Türkiye'nin çabalarıyla kabul edilen 77/161 sayılı BM Genel Kurul kararıyla Sıfır Atık Projesi'nin, küresel bir harekete dönüştüğünü, bu kararla her yıl kutlanmak üzere 30 Mart'ın, Uluslararası Sıfır Atık Günü olarak ilan edildiğini hatırlatan Cumhurbaşkanı Erdoğan, "Geleceğine nefes, yarınlarına umut olmak amacıyla geniş bir yelpazede yürütülen çalışmalara, yenilerini eklemeyi sürdüreceğiz. Cumhuriyetimizin kuruluşunun 100'üncü yıl dönümüne yaklaştığımız bu dönemde, İletişim Başkanlığımız tarafından hazırlanan 'Yaşanabilir Bir Dünya İçin Türkiye'nin Sıfır Atık Yolculuğu' kitabı, bunlardan biridir. Türkiye’nin, insanlığın ortak geleceğine yaptığı katkıları içeren bu önemli eserin hazırlanmasında emeği geçenleri tebrik ediyorum." ifadelerini kullandı.

Kitap dört bölümden oluşuyor

İletişim Başkanlığı tarafından hazırlanan "Yaşanabilir Bir Dünya İçin Türkiye'nin Sıfır Atık Yolculuğu" kitabı, Türkiye'nin sıfır atık konusunda attığı adımlar ve yapılan çalışmaları ele alıyor.

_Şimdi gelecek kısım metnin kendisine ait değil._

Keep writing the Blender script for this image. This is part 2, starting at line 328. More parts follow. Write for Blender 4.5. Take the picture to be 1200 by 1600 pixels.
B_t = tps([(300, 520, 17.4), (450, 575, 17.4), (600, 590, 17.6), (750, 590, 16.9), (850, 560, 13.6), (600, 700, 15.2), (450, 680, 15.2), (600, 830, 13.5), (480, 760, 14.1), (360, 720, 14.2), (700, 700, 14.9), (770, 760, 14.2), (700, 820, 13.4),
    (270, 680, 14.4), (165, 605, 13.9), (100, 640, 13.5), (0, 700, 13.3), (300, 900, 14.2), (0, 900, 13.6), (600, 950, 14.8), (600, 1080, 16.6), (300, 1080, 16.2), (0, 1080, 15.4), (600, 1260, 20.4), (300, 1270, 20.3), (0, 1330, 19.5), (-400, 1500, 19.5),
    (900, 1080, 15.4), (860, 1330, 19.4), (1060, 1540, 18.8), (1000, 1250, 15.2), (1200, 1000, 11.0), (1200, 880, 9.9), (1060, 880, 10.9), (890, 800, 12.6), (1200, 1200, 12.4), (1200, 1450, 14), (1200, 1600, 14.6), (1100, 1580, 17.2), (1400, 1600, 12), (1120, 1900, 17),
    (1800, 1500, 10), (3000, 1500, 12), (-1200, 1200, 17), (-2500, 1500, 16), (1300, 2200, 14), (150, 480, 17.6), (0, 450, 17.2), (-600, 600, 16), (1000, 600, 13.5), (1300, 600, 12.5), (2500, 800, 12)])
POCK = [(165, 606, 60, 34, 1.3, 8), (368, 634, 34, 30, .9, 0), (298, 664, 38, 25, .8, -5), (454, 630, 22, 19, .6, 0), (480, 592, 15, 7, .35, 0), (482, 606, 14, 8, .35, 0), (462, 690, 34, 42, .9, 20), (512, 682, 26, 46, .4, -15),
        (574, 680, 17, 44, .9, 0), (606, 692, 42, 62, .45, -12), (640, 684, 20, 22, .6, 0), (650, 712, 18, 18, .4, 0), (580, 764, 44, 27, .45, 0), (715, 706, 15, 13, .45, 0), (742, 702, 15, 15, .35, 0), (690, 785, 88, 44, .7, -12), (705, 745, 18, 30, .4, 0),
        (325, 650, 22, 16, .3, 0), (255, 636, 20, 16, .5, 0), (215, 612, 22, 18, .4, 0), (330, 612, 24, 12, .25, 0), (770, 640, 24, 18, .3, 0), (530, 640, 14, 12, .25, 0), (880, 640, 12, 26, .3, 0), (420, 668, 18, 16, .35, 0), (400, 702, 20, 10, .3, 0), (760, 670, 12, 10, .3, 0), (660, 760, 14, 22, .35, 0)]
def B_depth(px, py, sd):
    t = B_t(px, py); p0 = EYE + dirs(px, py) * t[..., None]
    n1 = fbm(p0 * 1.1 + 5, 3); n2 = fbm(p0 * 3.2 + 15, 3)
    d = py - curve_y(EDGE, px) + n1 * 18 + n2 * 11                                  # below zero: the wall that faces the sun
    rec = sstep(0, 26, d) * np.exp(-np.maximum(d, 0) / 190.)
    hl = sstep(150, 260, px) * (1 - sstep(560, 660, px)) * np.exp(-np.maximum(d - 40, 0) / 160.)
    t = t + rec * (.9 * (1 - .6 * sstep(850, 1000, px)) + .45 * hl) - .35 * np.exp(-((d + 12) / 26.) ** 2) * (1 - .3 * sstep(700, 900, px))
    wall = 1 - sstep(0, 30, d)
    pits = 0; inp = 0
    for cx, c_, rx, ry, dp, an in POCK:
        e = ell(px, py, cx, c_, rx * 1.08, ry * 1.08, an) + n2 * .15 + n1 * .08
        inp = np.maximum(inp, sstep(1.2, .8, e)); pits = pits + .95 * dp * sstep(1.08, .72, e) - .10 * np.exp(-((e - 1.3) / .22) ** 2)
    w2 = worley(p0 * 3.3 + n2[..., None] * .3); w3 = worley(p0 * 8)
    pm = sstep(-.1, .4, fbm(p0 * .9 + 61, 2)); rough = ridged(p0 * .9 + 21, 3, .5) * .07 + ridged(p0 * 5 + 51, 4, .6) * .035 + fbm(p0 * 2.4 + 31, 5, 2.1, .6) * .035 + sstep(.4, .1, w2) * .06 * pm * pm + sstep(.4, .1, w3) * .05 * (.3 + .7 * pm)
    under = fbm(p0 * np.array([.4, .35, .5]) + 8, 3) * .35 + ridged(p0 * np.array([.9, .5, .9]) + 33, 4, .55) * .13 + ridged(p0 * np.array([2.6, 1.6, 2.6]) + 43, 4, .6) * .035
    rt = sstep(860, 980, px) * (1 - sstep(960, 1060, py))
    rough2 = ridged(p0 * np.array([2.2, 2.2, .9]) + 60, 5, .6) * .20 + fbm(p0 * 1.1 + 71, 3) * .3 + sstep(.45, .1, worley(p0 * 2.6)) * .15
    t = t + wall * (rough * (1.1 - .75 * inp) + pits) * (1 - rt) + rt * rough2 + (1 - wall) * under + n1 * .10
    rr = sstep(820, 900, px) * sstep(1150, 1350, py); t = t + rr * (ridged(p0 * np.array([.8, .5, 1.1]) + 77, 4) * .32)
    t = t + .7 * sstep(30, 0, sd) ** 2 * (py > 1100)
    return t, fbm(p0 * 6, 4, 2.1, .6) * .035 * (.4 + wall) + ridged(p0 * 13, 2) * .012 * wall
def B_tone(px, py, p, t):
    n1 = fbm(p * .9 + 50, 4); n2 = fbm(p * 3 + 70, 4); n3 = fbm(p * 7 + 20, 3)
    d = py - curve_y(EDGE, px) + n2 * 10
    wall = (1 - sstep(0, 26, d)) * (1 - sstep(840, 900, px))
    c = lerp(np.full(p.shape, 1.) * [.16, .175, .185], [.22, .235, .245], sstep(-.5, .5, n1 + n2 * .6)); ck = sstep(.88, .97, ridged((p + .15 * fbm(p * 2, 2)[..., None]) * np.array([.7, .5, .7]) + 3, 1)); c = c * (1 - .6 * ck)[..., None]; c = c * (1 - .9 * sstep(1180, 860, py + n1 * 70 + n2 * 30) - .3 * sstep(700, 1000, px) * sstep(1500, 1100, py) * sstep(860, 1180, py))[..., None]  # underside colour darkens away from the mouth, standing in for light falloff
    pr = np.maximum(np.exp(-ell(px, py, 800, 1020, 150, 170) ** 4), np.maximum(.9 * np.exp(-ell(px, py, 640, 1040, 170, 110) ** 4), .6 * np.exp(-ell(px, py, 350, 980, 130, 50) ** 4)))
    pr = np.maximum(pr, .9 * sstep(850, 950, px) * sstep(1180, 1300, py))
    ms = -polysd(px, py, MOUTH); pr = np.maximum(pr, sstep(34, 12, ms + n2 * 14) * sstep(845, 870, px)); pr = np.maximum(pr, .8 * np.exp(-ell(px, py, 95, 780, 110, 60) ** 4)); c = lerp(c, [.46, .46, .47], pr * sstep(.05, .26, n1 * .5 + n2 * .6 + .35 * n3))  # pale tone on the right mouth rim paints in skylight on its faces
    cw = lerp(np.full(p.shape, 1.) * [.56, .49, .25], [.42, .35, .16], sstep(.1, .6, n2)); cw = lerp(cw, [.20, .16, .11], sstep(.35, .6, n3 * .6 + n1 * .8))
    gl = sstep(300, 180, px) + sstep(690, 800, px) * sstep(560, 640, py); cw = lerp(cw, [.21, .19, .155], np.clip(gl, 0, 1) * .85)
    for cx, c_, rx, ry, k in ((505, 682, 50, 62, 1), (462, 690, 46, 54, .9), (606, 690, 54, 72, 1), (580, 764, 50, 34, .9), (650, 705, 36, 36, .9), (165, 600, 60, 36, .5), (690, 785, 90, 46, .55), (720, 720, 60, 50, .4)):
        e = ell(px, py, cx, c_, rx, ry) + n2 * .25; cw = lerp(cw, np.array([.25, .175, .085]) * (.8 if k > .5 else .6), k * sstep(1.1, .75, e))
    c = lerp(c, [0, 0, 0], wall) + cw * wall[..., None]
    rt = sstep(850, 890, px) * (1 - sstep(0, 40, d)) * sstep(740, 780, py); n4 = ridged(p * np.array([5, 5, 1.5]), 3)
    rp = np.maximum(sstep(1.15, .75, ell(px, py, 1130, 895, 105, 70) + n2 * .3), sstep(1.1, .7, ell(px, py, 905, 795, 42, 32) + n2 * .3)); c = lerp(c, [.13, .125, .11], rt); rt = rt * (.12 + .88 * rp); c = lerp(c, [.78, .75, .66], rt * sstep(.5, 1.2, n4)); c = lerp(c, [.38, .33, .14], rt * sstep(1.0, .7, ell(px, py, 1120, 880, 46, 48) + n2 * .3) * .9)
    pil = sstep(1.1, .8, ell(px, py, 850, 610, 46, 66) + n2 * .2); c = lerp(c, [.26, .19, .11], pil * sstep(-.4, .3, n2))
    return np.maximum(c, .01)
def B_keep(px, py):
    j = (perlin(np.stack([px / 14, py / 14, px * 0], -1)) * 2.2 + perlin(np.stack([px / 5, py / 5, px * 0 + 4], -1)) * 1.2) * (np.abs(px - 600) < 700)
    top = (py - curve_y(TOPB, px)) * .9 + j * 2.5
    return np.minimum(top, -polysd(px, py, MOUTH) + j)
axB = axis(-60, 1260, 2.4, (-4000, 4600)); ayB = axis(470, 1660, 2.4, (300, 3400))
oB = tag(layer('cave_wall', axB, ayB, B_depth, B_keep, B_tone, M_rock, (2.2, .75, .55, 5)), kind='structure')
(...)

Cumhurbaşkanı Erdoğan'ın eşi Emine Erdoğan tarafından başlatılan Sıfır Atık Projesi hakkında detaylı bilgiler içeren kitap, "Atık Yönetimi ve Çevre Sorunları", "Türkiye'de Atık Yönetimi İle İlgili Kurumsal Yapı", "Türkiye'de Atık Yönetimi İle İlgili Hukuki Düzenlemeler" ve "Sıfır Atık Hareketi" başlıklı dört bölümden oluşuyor.

Kitapta, çevre sorunlarını insanlığın lehine bertaraf etmek için kamu ve özel sektörün iş birliğinin son derece önemli olduğuna atıfta bulunularak, hükümet dışı kuruluşlar ve sivil toplumun katılımı ile ulusal çabalar, ikili, bölgesel ve çok taraflı düzeyde uluslararası iş birliğinin gerekliliğinin üzerinde duruluyor.